Три месяца между изгнанием из отцовского дома и призывом в армию оказались на редкость плодотворными. Шолем поселился в пансионе Штрук, в скромном пригороде Берлина, логове русско-еврейских интеллектуалов, страстно, хотя и разноречиво исповедовавших сионизм. Среди полиглотов и отъявленных гуманитариев был и будущий президент Израиля[99]; именно там Шолем взялся переводить с нового для него идиша книгу воспоминаний о еврейских жертвах арабских мятежей в Палестине: она стала его первой серьезной публикацией. В это же время берет начало его долгая дружба с писавшим на иврите прозаиком Шмуэлем-Йосефом Агноном, впоследствии нобелевским лауреатом по литературе, чьи рассказы Шолем просто и ясно переложил на немецкий язык. Он уже познакомился с Вальтером Беньямином[100] в молодежном дискуссионном клубе и восхитился его «в высшей степени самобытным умом». Шолему тогда было шестнадцать, Беньямин был старше на пять лет. Вскоре, уже будучи студентами, они встретились снова (хотя Шолема и исключили из школы, ему разрешили сдать выпускные экзамены, и он просочился в университет, воспользовавшись академической лазейкой для золотой молодежи). Они говорили о феноменологии и филологии, историографии и социализме, китайской философии и Бодлере, Пиндаре, Гельдерлине; они спорили о Брехте, Золя и сионизме; они оба увлекались Кафкой.
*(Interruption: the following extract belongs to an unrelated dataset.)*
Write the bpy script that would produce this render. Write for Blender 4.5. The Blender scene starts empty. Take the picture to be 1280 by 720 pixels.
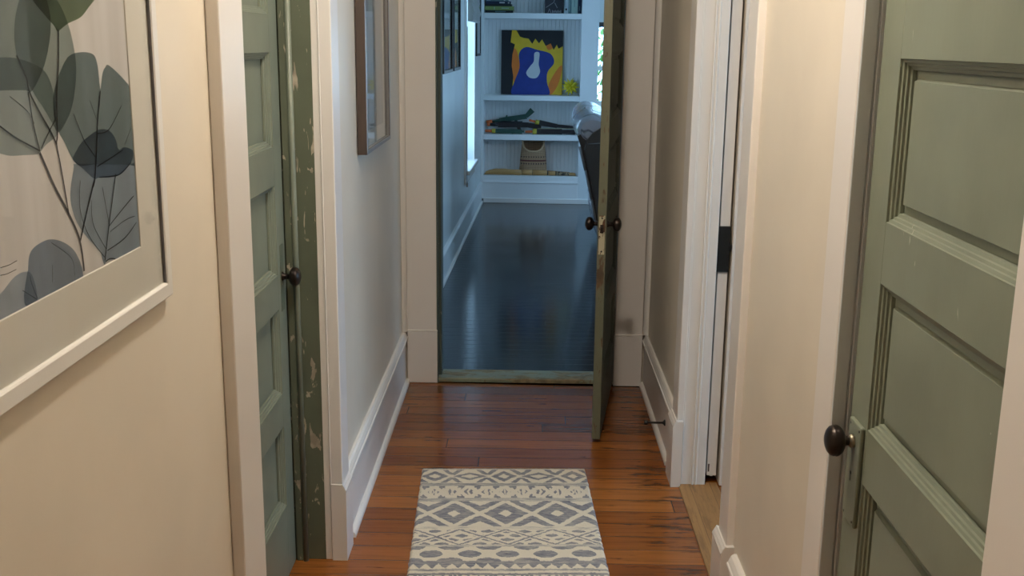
import bpy, bmesh, math, random
from mathutils import Vector, Matrix
R = random.Random(7)
SC = bpy.context.scene
COL = SC.collection

# ------------------------------------------------------------------ materials
class NT:
    def __init__(s, name):
        s.m = bpy.data.materials.new(name); s.m.use_nodes = True
        s.t = s.m.node_tree; s.t.nodes.clear()
        s.out = s.n('ShaderNodeOutputMaterial')
    def n(s, typ, **kw):
        nd = s.t.nodes.new(typ)
        for k, v in kw.items():
            setattr(nd, k, v)
        return nd
    def l(s, a, b): s.t.links.new(a, b)
    def set(s, nd, **kw):
        for k, v in kw.items():
            k = k.replace('_', ' ')
            if hasattr(v, 'is_linked') or isinstance(v, bpy.types.NodeSocket): s.l(v, nd.inputs[k])
            else: nd.inputs[k].default_value = v
    def val(s, v, sock):
        if isinstance(v, bpy.types.NodeSocket): s.l(v, sock)
        else: sock.default_value = v
    def math(s, op, a, b=0.0, c=None, clamp=False):
        nd = s.n('ShaderNodeMath', operation=op, use_clamp=clamp)
        s.val(a, nd.inputs[0]); s.val(b, nd.inputs[1])
        if c is not None: s.val(c, nd.inputs[2])
        return nd.outputs[0]
    def mix(s, f, a, b, blend='MIX'):
        nd = s.n('ShaderNodeMix', data_type='RGBA', blend_type=blend)
        s.val(f, nd.inputs[0])
        for v, k in ((a, 6), (b, 7)):
            if isinstance(v, bpy.types.NodeSocket): s.l(v, nd.inputs[k])
            else: nd.inputs[k].default_value = (*v, 1) if len(v) == 3 else v
        return nd.outputs[2]
    def coord(s, scale=(1, 1, 1), kind='Object', loc=(0, 0, 0)):
        tc = s.n('ShaderNodeTexCoord'); mp = s.n('ShaderNodeMapping')
        s.l(tc.outputs[kind], mp.inputs[0]); mp.inputs['Scale'].default_value = scale
        mp.inputs['Location'].default_value = loc
        return mp.outputs[0]
    def noise(s, vec, scale=5, detail=3, rough=.5, out='Fac', dist=0):
        nd = s.n('ShaderNodeTexNoise'); s.l(vec, nd.inputs['Vector'])
        nd.inputs['Scale'].default_value = scale; nd.inputs['Detail'].default_value = detail
        nd.inputs['Roughness'].default_value = rough; nd.inputs['Distortion'].default_value = dist
        return nd.outputs[out]
    def ramp(s, f, stops, interp='LINEAR'):
        nd = s.n('ShaderNodeValToRGB'); s.l(f, nd.inputs[0]); cr = nd.color_ramp; cr.interpolation = interp
        while len(cr.elements) < len(stops): cr.elements.new(.5)
        for e, (p, c) in zip(cr.elements, stops):
            e.position = p; e.color = (*c, 1) if len(c) == 3 else c
        return nd.outputs[0]
    def smooth(s, v, a, b):
        nd = s.n('ShaderNodeMapRange', interpolation_type='SMOOTHSTEP'); s.val(v, nd.inputs[0])
        nd.inputs[1].default_value = a; nd.inputs[2].default_value = b
        return nd.outputs[0]
    def bump(s, h, strength=.3, dist=.01):
        nd = s.n('ShaderNodeBump'); s.l(h, nd.inputs['Height'])
        nd.inputs['Strength'].default_value = strength; nd.inputs['Distance'].default_value = dist
        return nd.outputs[0]
    def pbr(s, color, rough=.5, metal=0, normal=None, spec=.5, coat=0, emit=None, estr=0):
        b = s.n('ShaderNodeBsdfPrincipled')
        s.val((*color, 1) if not isinstance(color, bpy.types.NodeSocket) and len(color) == 3 else color, b.inputs['Base Color'])
        s.val(rough, b.inputs['Roughness']); s.val(metal, b.inputs['Metallic'])
        b.inputs['Specular IOR Level'].default_value = spec
        b.inputs['Coat Weight'].default_value = coat
        if normal is not None: s.l(normal, b.inputs['Normal'])
        if emit: b.inputs['Emission Color'].default_value = (*emit, 1); b.inputs['Emission Strength'].default_value = estr
        s.l(b.outputs[0], s.out.inputs[0]); return s.m

def sx(v, i):
    return v
def sepxyz(t, vec):
    nd = t.n('ShaderNodeSeparateXYZ'); t.l(vec, nd.inputs[0]); return nd.outputs

def paint(name, col, rough=.45, var=.04, bumpy=.05):
    t = NT(name); c = t.coord(kind='Object')
    n = t.noise(c, 3, 4); n2 = t.noise(c, 260, 2)
    colr = t.mix(t.smooth(n, .3, .7), tuple(x * (1 - var) for x in col), tuple(min(1, x * (1 + var)) for x in col))
    return t.pbr(colr, rough, normal=t.bump(n2, bumpy, .002))
def plain(name, col, rough=.5, metal=0, spec=.5, coat=0):
    t = NT(name); c = t.coord()
    n = t.noise(c, 40, 3)
    colr = t.mix(n, tuple(x * .9 for x in col), tuple(min(1, x * 1.08) for x in col))
    return t.pbr(colr, rough, metal, spec=spec, coat=coat)

def worn(name, col, chip, amount=.66, rough=.42, scale=16, scratch=.7, stretch=(1, 1, .55), nick=13, low=0.0):
    """old gloss paint with chips, scratches and mottling"""
    t = NT(name); c = t.coord()
    mot = t.noise(c, 5, 4); base = t.mix(t.smooth(mot, .3, .7), tuple(x * .9 for x in col), tuple(x * 1.08 for x in col))
    cs = t.coord(stretch, loc=(3.1, 1.7, .4))
    n1 = t.noise(cs, scale, 5, .62, dist=.4); big = t.noise(c, 2.3, 2)
    zl = t.math('MULTIPLY', t.math('SUBTRACT', 1, t.smooth(sepxyz(t, c)[2], .45, 1.25)), low)
    m1 = t.smooth(t.math('ADD', t.math('ADD', n1, zl), t.math('MULTIPLY', t.math('SUBTRACT', big, .5), .22)), amount, amount + .012)
    cz = t.coord((1, 1, .22), loc=(.3, 8, 2)); n2 = t.noise(cz, 60, 2, .5, dist=1.2)
    sp = t.noise(c, 9, 2)
    m2 = t.math('MULTIPLY', t.smooth(n2, scratch, scratch + .015), t.smooth(sp, .5, .56))
    wv = t.n('ShaderNodeVectorMath', operation='ADD'); ns = t.n('ShaderNodeVectorMath', operation='SCALE')
    t.l(t.noise(c, 40, 3, out='Color'), ns.inputs[0]); ns.inputs['Scale'].default_value = .035; t.l(t.coord((1, 1, .6)), wv.inputs[0]); t.l(ns.outputs[0], wv.inputs[1])
    vo = t.n('ShaderNodeTexVoronoi'); t.l(wv.outputs[0], vo.inputs['Vector']); vo.inputs['Scale'].default_value = nick
    sc_ = t.n('ShaderNodeSeparateColor'); t.l(vo.outputs['Color'], sc_.inputs[0])
    m3 = t.math('MULTIPLY', t.math('SUBTRACT', 1, t.smooth(vo.outputs['Distance'], .05, .062)), t.smooth(sc_.outputs[0], .68, .69))
    mk = t.math('MAXIMUM', t.math('MAXIMUM', m1, m2), m3)
    dk = t.mix(t.smooth(t.noise(c, 30, 3), .35, .65), chip, tuple(x * .62 for x in chip))
    colr = t.mix(mk, base, dk)
    br = t.noise(t.coord((1, 1, .06)), 120, 2)
    h = t.math('SUBTRACT', t.math('MULTIPLY', br, .25), mk)
    return t.pbr(colr, t.math('ADD', t.math('MULTIPLY', mk, .25), rough), normal=t.bump(h, .25, .0015))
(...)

Этот удивительный взаимообмен — их переписка длилась несколько десятков лет и неослабно порождала идеи, экспериментальные, игривые и в случае Беньямина довольно мудреные, — продолжался вплоть до самоубийства Беньямина, который покончил с собой, спасаясь от немцев, в 1940 году. Нередко Шолем становился первым читателем новой книги Беньямина и даже было вдохновил его изучать иврит, но дальше алфавита Беньямин не продвинулся. Это была близость умов. Обоих незаурядных молодых людей манила сверхъестественная природа языка. Оба стремились к воссозданию интеллектуальной истории: Беньямин, колеблющийся от одного к другому, — силой рассеянности своего гения; Шолем, с исследовательским жаром ныряющий в дотоле не освоенный провал еврейского мистицизма, — силой сосредоточенности своего.
Еврейский мистицизм был не освоен потому, что лежал в стороне от основного русла иудаизма, единодушно отвергнутый талмудистами. Традиционный иудаизм стоял на позициях нравственного рационализма: на законах морали, на сострадании к ближнему с благотворительностью во главе угла, на четкой системе личного и общественного поведения; на откровениях Мидраша[101], на обаянии этики, — но мифы и тайны эзотерики оставались не у дел. Мистицизм считался заблуждением, идея имманентности Бога пагубно граничила с язычеством. Мистическую книгу «Зоар»[102] нехотя разрешили изучать, но только в зрелости, дабы не ввести студента в соблазн иррационализма. Зрелая трезвость для традиционного иудаизма была всем, во всяком случае значимым социальным идеалом.
Шолем увидел нечто другое, причем уже в ранние годы. В отличие от Фрейда, отбросившего религию как иллюзию, Шолем взглянул на вещи пристальнее и глубже: по значимости для структуры человеческого сознания он поставил религию вровень с языком. В двадцать один год он писал Эше Буркхардт, своей будущей жене, с которой он впоследствии развелся: «Филология — поистине тайное знание и единственная существующая на сей день полноправная форма исторической науки. Она величайшее подтверждение моей мысли о краеугольной важности Традиции, правда, в новом смысле слова». Шолем назвал свою догадку «философией иврита» и провидчески воскликнул: «Если бы я мог однажды как следует сосредоточиться на этом!» Его пламенный возглас был не просто намеком или предчувствием, это была благая весть о раннем обретении себя.